Flagging spirit in tamer times
Damian Barrett | May 16, 2009
FOOTBALL clubs used to be ruthless places of employment, particularly for coaches.
At the first hint of under-performance, you were open to the sack. Sometimes you'd cop it even if you had more victories than defeats.
It was ruthless workplace practice, and if blood wasn't being spilt at a club, it was a mere matter of time until it was.
Clubs are less vicious these days. They work with a big picture in view, and are more considered in their dismissal methods.
That, obviously, is a good thing for coaches. But, when you combine that outlook with the embracing of an AFL system that encourages low-ladder finishes, it is reasonable to ask: has it made clubs better?
Might it, even, have slowly instilled in some clubs an acceptance of sustained mediocrity, removed from them a sense of urgency that was once paramount for employment at a club?
Once, every club set out to win that year's premiership. These days, and this year particularly, as few as five clubs seriously give themselves a chance of winning the flag.
Such an outlook is clubs being realistic. But perhaps that realism is a product of the boards of those clubs being too willing to tolerate sustained periods of failure.
The old footy ways of people like Graeme Richmond and Ron Joseph and Jack Elliott and Co are frowned upon by the modernists, but when you boil down the whole debate, can it be proven they went about it the wrong way?
They, and others around them, made ruthless decisions that ensured every single person at their clubs had it drummed into them that only one thing mattered --that year's premiership.
These days, five-year plans are talked about as though they are short-term. Hello, Richmond.
Carlton sacked Robert Walls as coach in early 1989. Walls had won a premiership in 1987 and taken the Blues to third place in '88.

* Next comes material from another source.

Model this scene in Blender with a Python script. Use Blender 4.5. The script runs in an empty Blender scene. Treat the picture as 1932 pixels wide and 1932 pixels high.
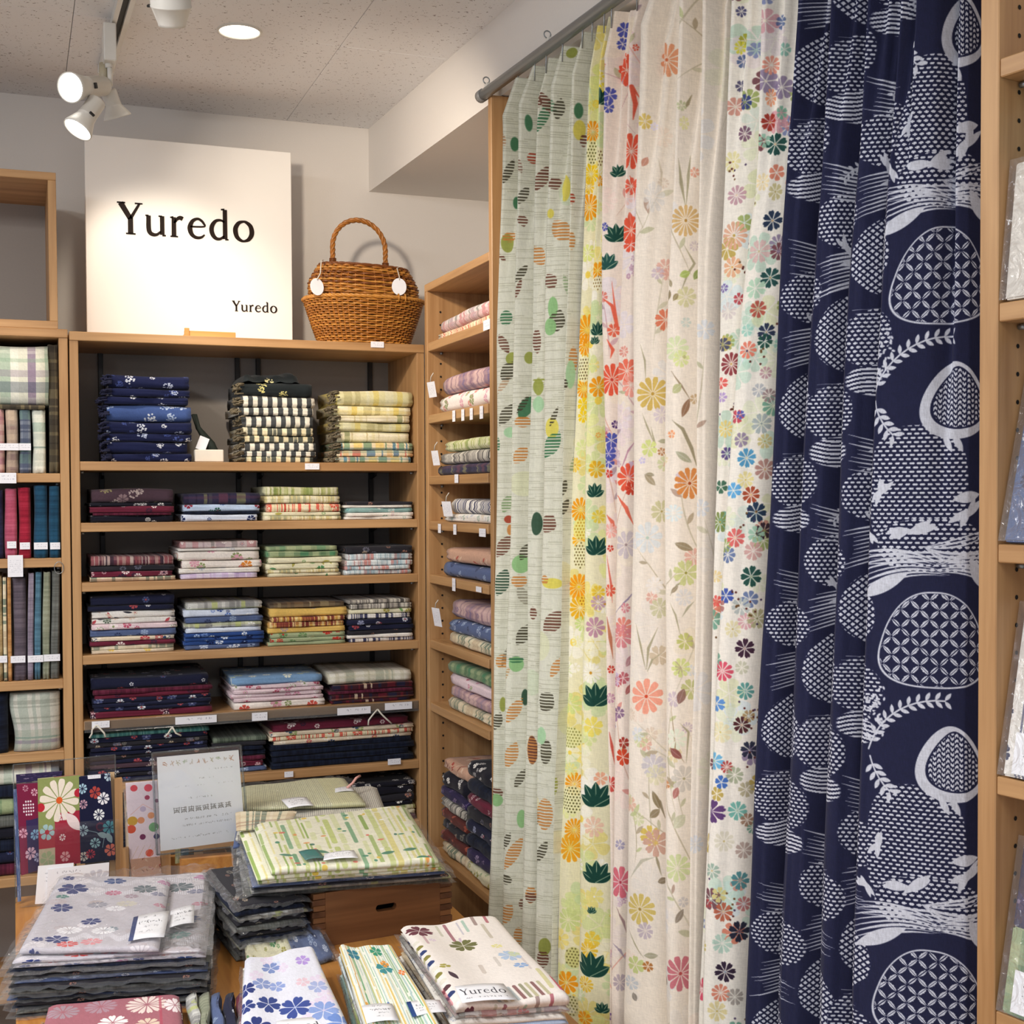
import bpy, bmesh, math, random
import numpy as np
from mathutils import Vector, Matrix
from mathutils.bvhtree import BVHTree
R = math.radians
scene = bpy.context.scene
col = scene.collection
rng = random.Random(7)
nrg = np.random.RandomState(11)

# ------------------------------------------------------------------ camera
F, CX, CY = 2450.0, 966.0, 966.0
YAW, PITCH, ROLL, SHY = R(21.0), R(1.5), R(0.29), 33.0
CAM = Vector((0, 0, 1.5))
fwd = Vector((math.sin(YAW) * math.cos(PITCH), math.cos(YAW) * math.cos(PITCH), -math.sin(PITCH)))
rgt = Vector((math.cos(YAW), -math.sin(YAW), 0))
upv = rgt.cross(fwd)
r2 = (rgt * math.cos(ROLL) - upv * math.sin(ROLL)).normalized()
u2 = (upv * math.cos(ROLL) + rgt * math.sin(ROLL)).normalized()
cd = bpy.data.cameras.new('camera')
cam = bpy.data.objects.new('camera', cd)
col.objects.link(cam)
cam.matrix_world = Matrix(((r2.x, u2.x, -fwd.x, CAM.x), (r2.y, u2.y, -fwd.y, CAM.y), (r2.z, u2.z, -fwd.z, CAM.z), (0, 0, 0, 1)))
cd.sensor_width = 36
cd.lens = F / 1932 * 36
cd.shift_y = SHY / 1932
cd.clip_start = 0.05
scene.camera = cam

def ray(px, py):
    d = fwd * F + r2 * (px - CX) - u2 * (py - CY - SHY)
    return d.normalized()

def proj(p):
    d = Vector(p) - CAM
    z = d.dot(fwd)
    return (CX + F * d.dot(r2) / z, CY + SHY - F * d.dot(u2) / z)

def on_y(px, py, Y):
    d = ray(px, py); return CAM + d * ((Y - CAM.y) / d.y)
def on_x(px, py, X):
    d = ray(px, py); return CAM + d * ((X - CAM.x) / d.x)
def on_z(px, py, Z):
    d = ray(px, py); return CAM + d * ((Z - CAM.z) / d.z)
def on_plane(px, py, p0, n):
    d = ray(px, py); n = Vector(n); return CAM + d * ((Vector(p0) - CAM).dot(n) / d.dot(n))

# ------------------------------------------------------------------ world, light, exposure
scene.view_settings.view_transform = 'Standard'
scene.view_settings.look = 'None'
scene.view_settings.gamma = 1.0
scene.view_settings.use_curve_mapping = False
scene.view_settings.exposure = 0.0
w = bpy.data.worlds.new('room_light'); scene.world = w; w.use_nodes = True
w.node_tree.nodes['Background'].inputs[0].default_value = (0.80, 0.86, 1.0, 1)
w.node_tree.nodes['Background'].inputs[1].default_value = 0.52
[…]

Walls only got the Carlton job after David Parkin, who won premierships in 1981 and 1982 and made the finals the following three years, was sacked after a fifth-placed finish in 1985.
Richmond moved on Tony Jewell for Francis Bourke. Jewell led the Tigers to a premiership in 1980. But a seventh-placed result in 1981 saw him axed. Bourke made a Grand Final in his first year and was gone 12 months later.
In 11 seasons as Richmond coach, Tom Hafey won four flags and was runner-up once, took the Tigers to a further two preliminary finals and missed the finals just four times. Yet, he was out of a job after a seventh-placed end to the 1976 season.
From Punt Rd, Hafey went to Collingwood, which had finished last in '76 and took it to the 1977 Grand Finals (a tie and a loss to North Melbourne). In 1978, the Hafey-led Magpies finished third, followed by second ('79), second ('80), and second ('81).
Part-way through 1982, he was replaced by Mick Erwin.
Obviously, not all coach lynchings worked for a club. But, North Melbourne's greatest era can be attributed to a brutal decision late in the pre-season of 1993 when Wayne Schimmelbusch was axed for Denis Pagan.
St Kilda has made the two most recent old-style footy coach sackings. Malcolm Blight was sensationally ousted during his first season in 2001, and replaced by Grant Thomas, who similarly sensationally, was moved on himself after 2006.
It is a good thing that clubs won't return en masse to the dark old days when coaches were lopped almost for practice.
But it is not a good thing that the mindset of too many - at least half - of the 16 in the competition begin each year not only accepting they won't make the top four, but actually preparing not to make it.
Yes, times have changed, and these days there are teams in five states. And yes, there are financial inequities that virtually preclude some teams from competing for a premiership.
But, too many clubs have too little urgency in pursuing the only thing that really matters - the flag.